Antras, P, M A Desai and C F Foley (2009), “Multinational firms, FDI flows, and imperfect capital markets,” Quarterly Journal of Economics 124(3): 1171–1219.

Arruñada (2007), “Pitfalls to avoid when measuring institutions: Is doing business damaging business?” Journal of Comparative Economics 35(4): 729–747. 

Djankov, S, R L Porta, F L de Silanes and A Shleifer (2002), “The regulation of entry,” Quarterly Journal of Economics 117(1): 1–37.

Lu, Tao and Zhu (2017), “Identifying FDI spillovers,” Journal of International Economics 107: 75–90.

Mion, G, L D Opromolla and A Sforza (2017), “The diffusion of knowledge via managers' mobility,” CESifo, Working paper series no 6256.
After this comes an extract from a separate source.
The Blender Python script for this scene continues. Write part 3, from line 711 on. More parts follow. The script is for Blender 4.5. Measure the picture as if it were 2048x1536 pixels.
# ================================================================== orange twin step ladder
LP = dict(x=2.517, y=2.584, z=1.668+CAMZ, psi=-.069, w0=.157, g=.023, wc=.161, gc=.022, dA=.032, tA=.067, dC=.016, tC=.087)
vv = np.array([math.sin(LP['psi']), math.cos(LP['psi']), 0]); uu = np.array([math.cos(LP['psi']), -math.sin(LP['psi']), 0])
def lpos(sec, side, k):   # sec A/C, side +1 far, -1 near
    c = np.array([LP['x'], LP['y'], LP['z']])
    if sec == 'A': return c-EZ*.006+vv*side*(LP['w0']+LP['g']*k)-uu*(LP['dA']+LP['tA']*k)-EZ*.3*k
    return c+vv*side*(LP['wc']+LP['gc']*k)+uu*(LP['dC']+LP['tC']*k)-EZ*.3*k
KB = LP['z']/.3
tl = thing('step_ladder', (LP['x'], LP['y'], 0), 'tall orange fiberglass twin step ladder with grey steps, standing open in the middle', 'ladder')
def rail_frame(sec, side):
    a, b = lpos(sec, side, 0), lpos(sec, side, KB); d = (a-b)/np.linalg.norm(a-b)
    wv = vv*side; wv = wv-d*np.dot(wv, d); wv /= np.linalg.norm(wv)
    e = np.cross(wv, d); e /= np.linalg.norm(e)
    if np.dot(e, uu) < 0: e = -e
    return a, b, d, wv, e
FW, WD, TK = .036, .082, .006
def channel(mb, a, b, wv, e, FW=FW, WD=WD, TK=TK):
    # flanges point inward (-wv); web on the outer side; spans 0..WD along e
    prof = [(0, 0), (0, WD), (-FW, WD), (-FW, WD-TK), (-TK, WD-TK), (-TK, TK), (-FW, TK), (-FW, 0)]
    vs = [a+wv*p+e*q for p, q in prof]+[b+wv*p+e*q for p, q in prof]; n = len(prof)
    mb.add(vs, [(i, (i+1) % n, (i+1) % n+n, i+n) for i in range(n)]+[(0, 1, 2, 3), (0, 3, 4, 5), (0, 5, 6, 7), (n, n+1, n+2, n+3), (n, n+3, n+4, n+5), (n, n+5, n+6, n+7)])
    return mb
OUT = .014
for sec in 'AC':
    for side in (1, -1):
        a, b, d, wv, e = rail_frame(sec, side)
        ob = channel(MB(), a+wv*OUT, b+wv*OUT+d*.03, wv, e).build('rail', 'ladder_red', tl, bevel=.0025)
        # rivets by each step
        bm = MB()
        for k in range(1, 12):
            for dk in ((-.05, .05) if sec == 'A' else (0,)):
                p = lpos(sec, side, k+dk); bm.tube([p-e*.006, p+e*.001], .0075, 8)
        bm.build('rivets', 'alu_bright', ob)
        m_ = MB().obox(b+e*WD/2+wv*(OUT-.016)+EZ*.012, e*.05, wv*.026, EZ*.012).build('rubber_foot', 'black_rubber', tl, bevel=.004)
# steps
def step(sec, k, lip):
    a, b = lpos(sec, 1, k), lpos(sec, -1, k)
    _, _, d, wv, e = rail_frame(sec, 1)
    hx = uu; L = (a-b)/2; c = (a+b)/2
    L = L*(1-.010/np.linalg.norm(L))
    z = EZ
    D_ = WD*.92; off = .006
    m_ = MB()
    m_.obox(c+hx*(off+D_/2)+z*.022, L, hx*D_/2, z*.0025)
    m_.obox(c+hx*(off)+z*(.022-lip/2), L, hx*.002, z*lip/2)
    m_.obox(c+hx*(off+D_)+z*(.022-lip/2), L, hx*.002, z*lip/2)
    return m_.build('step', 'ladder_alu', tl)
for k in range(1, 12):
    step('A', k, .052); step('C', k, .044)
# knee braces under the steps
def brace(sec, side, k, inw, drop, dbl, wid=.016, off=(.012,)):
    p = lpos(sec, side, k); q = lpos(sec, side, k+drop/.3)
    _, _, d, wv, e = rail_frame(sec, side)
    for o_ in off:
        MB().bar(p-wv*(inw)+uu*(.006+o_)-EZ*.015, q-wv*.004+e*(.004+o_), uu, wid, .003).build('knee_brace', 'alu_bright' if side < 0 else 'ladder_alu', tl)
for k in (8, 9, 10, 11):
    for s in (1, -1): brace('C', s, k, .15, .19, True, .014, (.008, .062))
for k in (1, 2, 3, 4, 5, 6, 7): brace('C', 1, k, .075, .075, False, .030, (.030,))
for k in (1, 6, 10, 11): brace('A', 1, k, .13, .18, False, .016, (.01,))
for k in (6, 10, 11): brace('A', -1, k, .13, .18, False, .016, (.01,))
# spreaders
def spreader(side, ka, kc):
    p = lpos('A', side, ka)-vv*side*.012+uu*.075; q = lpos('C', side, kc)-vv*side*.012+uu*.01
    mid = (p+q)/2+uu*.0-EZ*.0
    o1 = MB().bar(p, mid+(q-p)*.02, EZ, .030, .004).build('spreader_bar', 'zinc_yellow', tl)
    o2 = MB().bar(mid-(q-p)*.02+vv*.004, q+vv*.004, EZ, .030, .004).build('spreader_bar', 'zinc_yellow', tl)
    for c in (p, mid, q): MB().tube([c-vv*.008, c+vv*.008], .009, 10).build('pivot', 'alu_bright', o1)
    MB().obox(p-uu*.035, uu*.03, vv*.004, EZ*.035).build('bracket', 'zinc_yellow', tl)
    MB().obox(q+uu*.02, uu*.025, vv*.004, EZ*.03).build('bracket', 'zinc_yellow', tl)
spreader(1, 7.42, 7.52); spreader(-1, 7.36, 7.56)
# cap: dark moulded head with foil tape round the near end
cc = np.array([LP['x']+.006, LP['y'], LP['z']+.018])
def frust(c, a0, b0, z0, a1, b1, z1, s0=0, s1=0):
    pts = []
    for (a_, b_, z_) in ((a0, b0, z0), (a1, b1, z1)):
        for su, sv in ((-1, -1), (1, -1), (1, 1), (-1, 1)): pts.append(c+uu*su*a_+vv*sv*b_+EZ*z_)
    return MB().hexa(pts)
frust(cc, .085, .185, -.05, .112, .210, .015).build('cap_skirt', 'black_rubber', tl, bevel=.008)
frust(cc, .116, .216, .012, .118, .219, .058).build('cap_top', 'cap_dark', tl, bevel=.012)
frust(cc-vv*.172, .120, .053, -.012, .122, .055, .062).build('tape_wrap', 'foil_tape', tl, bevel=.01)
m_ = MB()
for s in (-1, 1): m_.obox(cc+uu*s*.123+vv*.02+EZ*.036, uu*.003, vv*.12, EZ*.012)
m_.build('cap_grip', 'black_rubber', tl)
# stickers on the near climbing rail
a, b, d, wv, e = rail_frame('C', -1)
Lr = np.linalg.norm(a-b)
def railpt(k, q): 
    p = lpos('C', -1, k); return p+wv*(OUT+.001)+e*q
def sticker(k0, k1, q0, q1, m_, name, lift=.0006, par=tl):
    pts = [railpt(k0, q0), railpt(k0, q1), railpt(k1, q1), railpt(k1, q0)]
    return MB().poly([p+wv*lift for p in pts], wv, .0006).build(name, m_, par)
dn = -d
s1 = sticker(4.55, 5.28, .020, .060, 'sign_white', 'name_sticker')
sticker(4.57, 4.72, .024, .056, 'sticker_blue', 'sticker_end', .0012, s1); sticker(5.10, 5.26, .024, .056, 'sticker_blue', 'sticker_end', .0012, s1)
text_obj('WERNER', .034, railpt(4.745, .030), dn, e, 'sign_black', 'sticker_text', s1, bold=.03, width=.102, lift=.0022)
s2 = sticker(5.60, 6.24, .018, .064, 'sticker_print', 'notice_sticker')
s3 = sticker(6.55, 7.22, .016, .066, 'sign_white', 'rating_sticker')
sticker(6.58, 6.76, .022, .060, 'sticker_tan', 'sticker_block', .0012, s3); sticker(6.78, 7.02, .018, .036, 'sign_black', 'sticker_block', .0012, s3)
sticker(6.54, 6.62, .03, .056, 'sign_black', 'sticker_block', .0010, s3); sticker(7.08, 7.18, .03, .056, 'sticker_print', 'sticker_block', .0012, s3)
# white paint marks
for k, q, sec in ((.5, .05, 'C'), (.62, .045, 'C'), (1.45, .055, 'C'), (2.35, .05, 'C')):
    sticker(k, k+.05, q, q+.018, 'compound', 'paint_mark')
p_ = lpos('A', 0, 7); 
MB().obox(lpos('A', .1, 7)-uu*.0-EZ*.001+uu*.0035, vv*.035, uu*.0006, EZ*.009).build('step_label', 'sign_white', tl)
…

Moriconi, S, G Peri and D Pozzoli (2018), “The role of institutions and immigrant networks in firms’ offshoring decisions,” CESifo, Working paper no 7312.

Olney, W W (2013), “A race to the bottom? Employment protection and foreign direct investment,” Journal of International Economics 91(2): 191–203.

Ottaviano, G I, G Peri and G C Wright (2018), “Immigration, trade and productivity in services: Evidence from UK firms,” Journal of International Economics 112: 88–108.